Es por eso también que para nosotres la palabra “orgullo” tiene otro significado. No significa habernos desprendido totalmente de la vergüenza. Es precisamente la inversión, sublimación o transfiguración de esa condición de precariedad en que nos hemos visto. Y he aquí la razón por la que duele tanto lo de Orlando, como también aún duele el incendio de la discoteque Divine en Valparaíso. Porque nos hieren ese orgullo, ese orgullo precario, que tanto nos ha costado construir. Porque da lo mismo si es en Estambul, Valdivia o San Francisco: en nuestro esfuerzo por darle un sentido a la propia vulnerabilidad y convertirla en un acto político de resistencia resultamos teñidos de sangre.

Como dice el intelectual francés, Didier Eribon, “para mí, hablar de «orgullo» quiere decir sencillamente que, desde hace mucho tiempo y en la medida de lo posible, he lanzado por la borda la vergüenza y el desprecio de uno mismo que todas las fuerzas de la sociedad hacen entrar en la cabeza de los gays y lesbianas desde su juventud y de los cuales muchas veces es tan difícil desembarazarse”. Nuestro orgullo, al hundir sus raíces en la vergüenza y la vulnerabilidad, nunca cesa de ser un movimiento incompleto y es lo que nos otorga cierta identidad colectiva, permitiéndonos extender lazos de amistad y solidaridad sin fronteras.

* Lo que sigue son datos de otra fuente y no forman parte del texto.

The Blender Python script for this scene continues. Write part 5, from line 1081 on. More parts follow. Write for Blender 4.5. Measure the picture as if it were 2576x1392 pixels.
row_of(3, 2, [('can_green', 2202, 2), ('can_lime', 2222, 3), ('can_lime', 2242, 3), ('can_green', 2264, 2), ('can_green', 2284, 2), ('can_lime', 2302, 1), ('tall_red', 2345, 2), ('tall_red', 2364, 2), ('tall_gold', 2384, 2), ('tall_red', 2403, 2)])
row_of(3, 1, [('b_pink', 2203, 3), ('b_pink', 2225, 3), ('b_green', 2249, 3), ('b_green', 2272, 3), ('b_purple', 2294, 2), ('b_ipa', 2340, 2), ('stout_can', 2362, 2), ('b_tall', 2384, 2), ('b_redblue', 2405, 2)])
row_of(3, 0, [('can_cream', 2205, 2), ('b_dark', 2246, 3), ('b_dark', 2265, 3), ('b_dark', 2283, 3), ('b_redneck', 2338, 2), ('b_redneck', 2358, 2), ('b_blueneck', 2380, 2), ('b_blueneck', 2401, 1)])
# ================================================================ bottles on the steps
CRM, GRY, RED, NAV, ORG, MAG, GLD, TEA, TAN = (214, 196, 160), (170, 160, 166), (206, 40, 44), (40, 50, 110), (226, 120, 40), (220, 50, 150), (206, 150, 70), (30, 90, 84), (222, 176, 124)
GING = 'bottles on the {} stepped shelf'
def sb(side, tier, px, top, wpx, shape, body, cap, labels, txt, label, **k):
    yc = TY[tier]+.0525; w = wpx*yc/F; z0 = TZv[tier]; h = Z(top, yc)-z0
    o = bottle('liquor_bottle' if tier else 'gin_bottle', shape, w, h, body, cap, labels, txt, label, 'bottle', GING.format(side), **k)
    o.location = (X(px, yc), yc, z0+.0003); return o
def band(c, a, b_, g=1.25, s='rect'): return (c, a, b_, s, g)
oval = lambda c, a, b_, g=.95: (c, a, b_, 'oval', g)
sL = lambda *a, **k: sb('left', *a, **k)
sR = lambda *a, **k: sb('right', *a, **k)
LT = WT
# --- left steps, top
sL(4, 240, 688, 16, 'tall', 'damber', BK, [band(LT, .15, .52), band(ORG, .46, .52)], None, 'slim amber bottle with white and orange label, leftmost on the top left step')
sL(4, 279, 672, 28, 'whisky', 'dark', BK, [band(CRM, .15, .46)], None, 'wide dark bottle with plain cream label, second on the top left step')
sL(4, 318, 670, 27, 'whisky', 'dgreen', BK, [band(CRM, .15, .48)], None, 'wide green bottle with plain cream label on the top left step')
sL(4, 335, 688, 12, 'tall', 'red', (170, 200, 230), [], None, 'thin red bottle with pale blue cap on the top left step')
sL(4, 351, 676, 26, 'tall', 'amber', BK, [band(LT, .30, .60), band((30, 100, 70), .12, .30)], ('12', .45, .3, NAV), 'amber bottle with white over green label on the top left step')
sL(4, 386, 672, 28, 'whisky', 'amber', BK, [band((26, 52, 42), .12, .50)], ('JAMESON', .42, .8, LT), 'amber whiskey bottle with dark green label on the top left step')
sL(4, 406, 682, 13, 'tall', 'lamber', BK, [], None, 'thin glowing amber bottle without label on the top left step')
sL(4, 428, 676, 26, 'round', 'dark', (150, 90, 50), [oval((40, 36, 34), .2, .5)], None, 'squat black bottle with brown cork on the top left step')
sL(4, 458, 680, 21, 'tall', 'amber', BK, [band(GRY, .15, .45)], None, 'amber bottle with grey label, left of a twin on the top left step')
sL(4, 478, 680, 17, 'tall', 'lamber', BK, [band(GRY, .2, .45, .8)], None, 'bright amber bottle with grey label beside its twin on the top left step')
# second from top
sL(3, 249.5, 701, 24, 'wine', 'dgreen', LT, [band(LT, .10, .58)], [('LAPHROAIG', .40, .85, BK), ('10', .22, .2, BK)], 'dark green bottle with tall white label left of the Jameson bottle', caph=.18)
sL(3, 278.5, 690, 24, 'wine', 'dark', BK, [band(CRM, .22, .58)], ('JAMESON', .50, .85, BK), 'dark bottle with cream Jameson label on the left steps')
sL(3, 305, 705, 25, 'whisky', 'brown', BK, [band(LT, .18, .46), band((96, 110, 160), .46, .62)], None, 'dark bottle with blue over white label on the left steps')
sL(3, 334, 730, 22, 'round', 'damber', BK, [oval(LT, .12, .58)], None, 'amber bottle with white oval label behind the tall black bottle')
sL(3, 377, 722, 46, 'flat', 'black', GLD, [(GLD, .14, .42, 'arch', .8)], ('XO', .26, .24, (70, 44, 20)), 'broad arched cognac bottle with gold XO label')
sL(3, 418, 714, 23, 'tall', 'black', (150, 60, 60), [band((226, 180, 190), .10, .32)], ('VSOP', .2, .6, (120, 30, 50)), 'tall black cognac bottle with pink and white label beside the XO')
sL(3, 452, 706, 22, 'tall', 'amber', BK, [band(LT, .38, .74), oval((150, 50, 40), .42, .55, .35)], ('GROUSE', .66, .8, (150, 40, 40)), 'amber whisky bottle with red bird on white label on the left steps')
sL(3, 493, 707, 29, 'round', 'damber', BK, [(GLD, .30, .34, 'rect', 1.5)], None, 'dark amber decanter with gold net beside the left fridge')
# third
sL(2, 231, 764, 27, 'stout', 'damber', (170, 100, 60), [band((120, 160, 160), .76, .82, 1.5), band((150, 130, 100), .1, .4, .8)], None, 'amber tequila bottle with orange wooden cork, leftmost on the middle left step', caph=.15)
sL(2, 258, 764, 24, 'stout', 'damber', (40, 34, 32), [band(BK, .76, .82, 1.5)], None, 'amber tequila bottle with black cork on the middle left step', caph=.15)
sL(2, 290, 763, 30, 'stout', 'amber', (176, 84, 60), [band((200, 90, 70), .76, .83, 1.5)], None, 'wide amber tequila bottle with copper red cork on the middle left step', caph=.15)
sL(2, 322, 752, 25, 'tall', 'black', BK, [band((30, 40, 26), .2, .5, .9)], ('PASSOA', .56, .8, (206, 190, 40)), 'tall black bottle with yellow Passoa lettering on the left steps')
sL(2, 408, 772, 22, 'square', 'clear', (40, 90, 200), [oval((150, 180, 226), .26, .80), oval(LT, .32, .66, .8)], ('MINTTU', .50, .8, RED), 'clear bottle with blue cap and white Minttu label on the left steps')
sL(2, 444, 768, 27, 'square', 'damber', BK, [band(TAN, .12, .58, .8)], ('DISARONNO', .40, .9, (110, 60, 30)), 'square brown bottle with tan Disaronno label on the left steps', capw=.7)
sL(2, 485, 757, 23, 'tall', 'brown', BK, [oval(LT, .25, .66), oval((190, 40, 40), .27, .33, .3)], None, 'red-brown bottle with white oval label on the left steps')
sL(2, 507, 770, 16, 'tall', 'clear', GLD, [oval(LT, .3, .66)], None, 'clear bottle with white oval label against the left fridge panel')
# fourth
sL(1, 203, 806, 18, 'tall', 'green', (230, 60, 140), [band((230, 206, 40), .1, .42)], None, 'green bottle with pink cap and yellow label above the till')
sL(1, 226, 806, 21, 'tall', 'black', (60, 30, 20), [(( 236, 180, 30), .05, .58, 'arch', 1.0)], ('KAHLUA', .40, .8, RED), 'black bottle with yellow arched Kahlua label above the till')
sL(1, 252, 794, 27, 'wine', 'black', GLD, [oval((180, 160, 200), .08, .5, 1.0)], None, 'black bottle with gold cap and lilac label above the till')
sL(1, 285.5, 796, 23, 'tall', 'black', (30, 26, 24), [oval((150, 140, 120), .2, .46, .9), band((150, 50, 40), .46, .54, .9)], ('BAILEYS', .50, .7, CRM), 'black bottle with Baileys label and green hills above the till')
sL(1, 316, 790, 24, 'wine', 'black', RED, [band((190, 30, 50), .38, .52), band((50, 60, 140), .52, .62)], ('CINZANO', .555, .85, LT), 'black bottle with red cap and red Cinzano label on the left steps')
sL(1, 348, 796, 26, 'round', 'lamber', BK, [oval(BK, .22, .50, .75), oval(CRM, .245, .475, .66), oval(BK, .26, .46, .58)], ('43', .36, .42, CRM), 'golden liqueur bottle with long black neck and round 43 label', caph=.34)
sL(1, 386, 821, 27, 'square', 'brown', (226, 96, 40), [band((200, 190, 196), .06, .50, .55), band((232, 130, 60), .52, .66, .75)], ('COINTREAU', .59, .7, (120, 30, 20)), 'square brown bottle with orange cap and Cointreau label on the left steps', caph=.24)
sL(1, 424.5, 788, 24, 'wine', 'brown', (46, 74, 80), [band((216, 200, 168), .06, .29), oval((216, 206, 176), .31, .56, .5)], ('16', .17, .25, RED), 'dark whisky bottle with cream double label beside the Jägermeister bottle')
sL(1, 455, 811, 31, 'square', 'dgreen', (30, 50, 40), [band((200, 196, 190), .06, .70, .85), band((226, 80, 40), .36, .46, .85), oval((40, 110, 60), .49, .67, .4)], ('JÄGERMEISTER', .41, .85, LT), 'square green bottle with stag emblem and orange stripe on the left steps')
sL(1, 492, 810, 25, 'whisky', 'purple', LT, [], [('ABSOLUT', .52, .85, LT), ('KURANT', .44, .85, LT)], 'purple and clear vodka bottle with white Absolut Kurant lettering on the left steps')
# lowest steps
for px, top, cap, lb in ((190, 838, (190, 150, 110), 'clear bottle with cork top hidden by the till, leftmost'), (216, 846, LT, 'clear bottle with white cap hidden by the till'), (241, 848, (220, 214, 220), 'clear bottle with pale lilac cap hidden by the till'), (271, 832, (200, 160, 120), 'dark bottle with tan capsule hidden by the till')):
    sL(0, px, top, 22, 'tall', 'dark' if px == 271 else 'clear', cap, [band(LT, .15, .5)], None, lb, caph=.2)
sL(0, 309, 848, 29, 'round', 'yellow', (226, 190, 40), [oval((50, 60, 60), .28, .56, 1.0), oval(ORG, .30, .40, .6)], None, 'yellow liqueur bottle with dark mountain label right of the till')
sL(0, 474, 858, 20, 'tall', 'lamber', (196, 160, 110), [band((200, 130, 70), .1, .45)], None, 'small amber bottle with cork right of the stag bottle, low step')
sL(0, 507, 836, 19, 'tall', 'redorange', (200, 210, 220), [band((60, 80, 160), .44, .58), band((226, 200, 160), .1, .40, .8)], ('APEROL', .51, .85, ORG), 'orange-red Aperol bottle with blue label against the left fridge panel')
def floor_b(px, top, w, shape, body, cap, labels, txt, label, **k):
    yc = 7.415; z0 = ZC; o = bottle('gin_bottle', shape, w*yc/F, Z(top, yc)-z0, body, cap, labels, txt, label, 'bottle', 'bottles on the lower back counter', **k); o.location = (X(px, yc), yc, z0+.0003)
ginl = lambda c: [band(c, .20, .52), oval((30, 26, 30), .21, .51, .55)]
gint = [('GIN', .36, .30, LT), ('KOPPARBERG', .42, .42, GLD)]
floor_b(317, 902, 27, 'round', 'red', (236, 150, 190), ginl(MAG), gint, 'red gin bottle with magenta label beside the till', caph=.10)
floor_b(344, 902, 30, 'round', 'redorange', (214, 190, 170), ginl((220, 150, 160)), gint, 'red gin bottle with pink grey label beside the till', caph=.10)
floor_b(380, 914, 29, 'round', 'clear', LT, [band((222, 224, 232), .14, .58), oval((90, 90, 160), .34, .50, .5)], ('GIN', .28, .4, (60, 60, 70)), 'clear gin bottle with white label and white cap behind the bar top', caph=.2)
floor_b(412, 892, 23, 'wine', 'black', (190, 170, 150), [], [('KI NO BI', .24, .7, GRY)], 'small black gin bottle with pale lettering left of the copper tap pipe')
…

El tiroteo de Orlando, a los que nos tienen tan habituados los norteamericanos, esta vez dio en «otro» blanco. Y con lo que digo no quiero que se interprete que estoy asignando mayor valor a nuestras vidas. Esta vez la sangre que corrió pertenece a un colectivo que, así como otros colectivos en el mundo, ha sido históricamente sometido a humillaciones. La sangre apagó la noche de un gay bar, la sangre tiñó el lugar sagrado que nos desconecta del oprobio, la injuria y la muerte. Contestaremos no diciendo: ha llegado el día en que ya no sentimos vergüenza, en que nuestro hábitat no es precario. Contestaremos dando forma a nuestra existencia, convirtiendo una vez más nuestra vulnerabilidad en resistencia, en orgullo, en un acto político de resistencia, dentro o fuera de un gay bar, en las calles, llenos y llenas de gay pride.